**Goal of the exercise:** Repeat the full listing below verbatim and keep the images out.

**Raw data:**
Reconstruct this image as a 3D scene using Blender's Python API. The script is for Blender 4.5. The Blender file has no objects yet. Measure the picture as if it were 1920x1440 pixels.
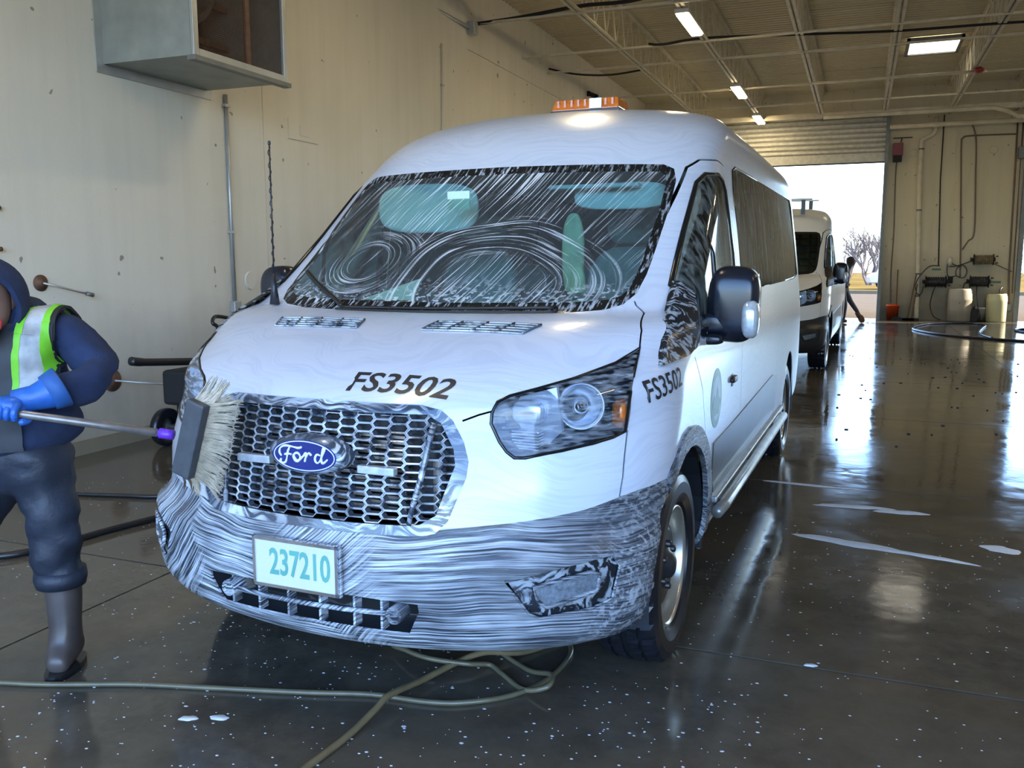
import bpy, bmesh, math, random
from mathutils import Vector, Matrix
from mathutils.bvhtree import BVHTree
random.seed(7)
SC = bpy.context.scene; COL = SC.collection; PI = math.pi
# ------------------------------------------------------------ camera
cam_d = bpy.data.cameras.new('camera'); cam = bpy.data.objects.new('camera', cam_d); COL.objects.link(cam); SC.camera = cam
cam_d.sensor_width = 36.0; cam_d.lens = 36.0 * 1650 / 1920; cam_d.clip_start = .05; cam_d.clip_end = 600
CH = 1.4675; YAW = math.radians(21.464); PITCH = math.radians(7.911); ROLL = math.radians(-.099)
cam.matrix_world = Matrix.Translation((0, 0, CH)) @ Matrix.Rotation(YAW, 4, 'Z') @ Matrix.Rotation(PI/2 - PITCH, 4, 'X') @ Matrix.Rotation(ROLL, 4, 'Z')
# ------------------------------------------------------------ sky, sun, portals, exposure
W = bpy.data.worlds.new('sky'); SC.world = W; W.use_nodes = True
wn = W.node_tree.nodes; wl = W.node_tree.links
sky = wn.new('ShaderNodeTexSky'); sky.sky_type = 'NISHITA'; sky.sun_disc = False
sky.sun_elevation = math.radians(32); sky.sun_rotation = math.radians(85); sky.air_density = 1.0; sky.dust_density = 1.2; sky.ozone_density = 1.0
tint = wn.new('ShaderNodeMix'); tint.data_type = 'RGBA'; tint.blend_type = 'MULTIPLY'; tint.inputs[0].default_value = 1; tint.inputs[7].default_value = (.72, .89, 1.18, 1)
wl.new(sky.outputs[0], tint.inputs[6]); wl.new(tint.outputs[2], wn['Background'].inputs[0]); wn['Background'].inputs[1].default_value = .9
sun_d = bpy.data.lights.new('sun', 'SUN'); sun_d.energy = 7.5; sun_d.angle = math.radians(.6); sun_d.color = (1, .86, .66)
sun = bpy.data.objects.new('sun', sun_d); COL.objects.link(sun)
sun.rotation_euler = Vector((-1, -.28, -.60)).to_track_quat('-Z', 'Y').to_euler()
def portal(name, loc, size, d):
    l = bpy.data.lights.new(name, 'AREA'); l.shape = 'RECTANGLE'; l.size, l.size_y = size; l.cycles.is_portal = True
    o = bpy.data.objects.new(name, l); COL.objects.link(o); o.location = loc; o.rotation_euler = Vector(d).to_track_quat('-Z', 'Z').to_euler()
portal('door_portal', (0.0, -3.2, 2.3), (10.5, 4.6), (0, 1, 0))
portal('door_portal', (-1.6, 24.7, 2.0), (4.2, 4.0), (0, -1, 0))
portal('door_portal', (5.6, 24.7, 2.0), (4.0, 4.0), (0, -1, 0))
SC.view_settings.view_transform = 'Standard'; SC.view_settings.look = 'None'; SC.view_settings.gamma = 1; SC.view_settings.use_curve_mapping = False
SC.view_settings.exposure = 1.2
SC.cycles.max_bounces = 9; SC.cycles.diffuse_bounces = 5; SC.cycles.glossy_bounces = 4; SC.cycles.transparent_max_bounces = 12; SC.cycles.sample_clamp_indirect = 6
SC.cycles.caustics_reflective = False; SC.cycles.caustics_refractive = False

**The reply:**
Reconstruct this image as a 3D scene using Blender's Python API. The script is for Blender 4.5. The Blender file has no objects yet. Measure the picture as if it were 1920x1440 pixels.
import bpy, bmesh, math, random
from mathutils import Vector, Matrix
from mathutils.bvhtree import BVHTree
random.seed(7)
SC = bpy.context.scene; COL = SC.collection; PI = math.pi
# ------------------------------------------------------------ camera
cam_d = bpy.data.cameras.new('camera'); cam = bpy.data.objects.new('camera', cam_d); COL.objects.link(cam); SC.camera = cam
cam_d.sensor_width = 36.0; cam_d.lens = 36.0 * 1650 / 1920; cam_d.clip_start = .05; cam_d.clip_end = 600
CH = 1.4675; YAW = math.radians(21.464); PITCH = math.radians(7.911); ROLL = math.radians(-.099)
cam.matrix_world = Matrix.Translation((0, 0, CH)) @ Matrix.Rotation(YAW, 4, 'Z') @ Matrix.Rotation(PI/2 - PITCH, 4, 'X') @ Matrix.Rotation(ROLL, 4, 'Z')
# ------------------------------------------------------------ sky, sun, portals, exposure
W = bpy.data.worlds.new('sky'); SC.world = W; W.use_nodes = True
wn = W.node_tree.nodes; wl = W.node_tree.links
sky = wn.new('ShaderNodeTexSky'); sky.sky_type = 'NISHITA'; sky.sun_disc = False
sky.sun_elevation = math.radians(32); sky.sun_rotation = math.radians(85); sky.air_density = 1.0; sky.dust_density = 1.2; sky.ozone_density = 1.0
tint = wn.new('ShaderNodeMix'); tint.data_type = 'RGBA'; tint.blend_type = 'MULTIPLY'; tint.inputs[0].default_value = 1; tint.inputs[7].default_value = (.72, .89, 1.18, 1)
wl.new(sky.outputs[0], tint.inputs[6]); wl.new(tint.outputs[2], wn['Background'].inputs[0]); wn['Background'].inputs[1].default_value = .9
sun_d = bpy.data.lights.new('sun', 'SUN'); sun_d.energy = 7.5; sun_d.angle = math.radians(.6); sun_d.color = (1, .86, .66)
sun = bpy.data.objects.new('sun', sun_d); COL.objects.link(sun)
sun.rotation_euler = Vector((-1, -.28, -.60)).to_track_quat('-Z', 'Y').to_euler()
def portal(name, loc, size, d):
    l = bpy.data.lights.new(name, 'AREA'); l.shape = 'RECTANGLE'; l.size, l.size_y = size; l.cycles.is_portal = True
    o = bpy.data.objects.new(name, l); COL.objects.link(o); o.location = loc; o.rotation_euler = Vector(d).to_track_quat('-Z', 'Z').to_euler()
portal('door_portal', (0.0, -3.2, 2.3), (10.5, 4.6), (0, 1, 0))
portal('door_portal', (-1.6, 24.7, 2.0), (4.2, 4.0), (0, -1, 0))
portal('door_portal', (5.6, 24.7, 2.0), (4.0, 4.0), (0, -1, 0))
SC.view_settings.view_transform = 'Standard'; SC.view_settings.look = 'None'; SC.view_settings.gamma = 1; SC.view_settings.use_curve_mapping = False
SC.view_settings.exposure = 1.2
SC.cycles.max_bounces = 9; SC.cycles.diffuse_bounces = 5; SC.cycles.glossy_bounces = 4; SC.cycles.transparent_max_bounces = 12; SC.cycles.sample_clamp_indirect = 6
SC.cycles.caustics_reflective = False; SC.cycles.caustics_refractive = False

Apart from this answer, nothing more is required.